Book I.—just half the tale—was finished then, and put aside. The Oxford Michaelmas Term was beginning, and there were lectures to be prepared; but this was not all the reason. To tell the truth, I had wound up my story into a very pretty coil, and how to unwind it was past my contriving. When the book appeared, its critics agreed in pronouncing Part I. to be a deal better than Part II., and they were right; for Book II. is little more than a violent cutting of half-a-dozen knots that had been tied in the gayest of spirits; and
it must be owned, moreover, that the long arm of coincidence was invoked to perform a great part of the cutting. For the time, however, the unfinished MS. lay in the drawer of my writing-table; and I went back to Virgil and Aristophanes and scribbled more verses for the Oxford Magazine. None of my friends knew at that time of my excursion into fiction; but one of them possesses the acutest eye in Oxford, and, with just a perceptible twinkle in it, he asked me suddenly, one evening towards the end of Term, if I had yet begun to write a novel. The shot was excellently fired, and I surrendered my MS. at once, the more gladly because believing in his judgment. Next morning he asserted that he had sat up half the night to read it. His look was of the freshest, but he came triumphantly out of cross-examination, and urged me to finish the story. In my elated mood I would have promised anything, and set to work at once to think out the rest of the plot; but it was not until the Easter Vacation that I finished the book, in a farmhouse at the head of Wastwater.
Another friend was with me, who, in the intervals of climbing, put all his enthusiasm into Aristotelian logic while I hammered away at the 'immortal product,' as we termed it by consent. It was further agreed that he should abstain from looking at a line of it until the whole was written—a compact which I have not heard he found any difficulty in keeping. Indeed, there was plenty to occupy us both without the book. Snow lay thick on the fells that spring, and the glissading was excellent; we had found, or thought we had, a new way up the Mickledore cliffs; and Mr. Gladstone had just introduced his first Home Rule Bill, and made the newspapers (which reached us a day late) very good reading. However, the MS. was finished and read with sincere, if discriminating, approval, on the eve of our departure.

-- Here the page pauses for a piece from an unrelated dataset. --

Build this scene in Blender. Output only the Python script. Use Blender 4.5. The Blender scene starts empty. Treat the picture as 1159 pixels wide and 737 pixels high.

The next step was to find a publisher. My earliest hopes had inclined upon my friend, Mr. Arrowsmith, of Bristol, who (I hoped) might remember me as having for a time edited the Cliftonian; but the book was clearly too long for his 'Railway Library,' and on this reflection I determined to try the publishers of 'Treasure Island.' Mr. Lyttelton Gell, of the Clarendon Press, was kind enough to provide a letter of introduction; the MS. went to Messrs. Cassell & Co., and I fear the end of my narrative must be even duller than the beginning. Messrs. Cassell accepted the book, and have published all its successors. The inference to be drawn from this is pleasant and obvious, and I shall be glad if my readers will draw it.
It is the rule, I find, to conclude such a confession as this with a paragraph or so in abuse of the literary calling; to parade one's self before the youth of merry England as the Spartans paraded their drunken Helot; to mourn the expense
of energies that in any other profession would have fetched a nobler pecuniary return. I cannot do this; at any rate, I cannot do it yet. My calling ties me to no office stool, makes me no man's slave, compels me to no action that my soul condemns. It sets me free from town life, which I loathe, and allows me to breathe clean air, to exercise limbs as well as brain, to tread good turf and wake up every morning to the sound and smell of the sea and that wide prospect which to my eyes is the dearest on earth. All happiness must be purchased with a price, though people seldom recognise this; and part of the price is that, living thus, a man can never amass a fortune. But as it is extremely unlikely that I could have done this in any pursuit, I may claim to have the better of the bargain.
Certain gentlemen who have preceded me in this series have spoken of letters as of any ordinary characteristic pursuit. Naturally, therefore, they report unfavourably; but they seem to me to prove the obvious. Literature has her own pains, her own rewards; and it scarcely needs demonstration that one who can only bring to these a bagman's estimate had very much better be a bagman than an author.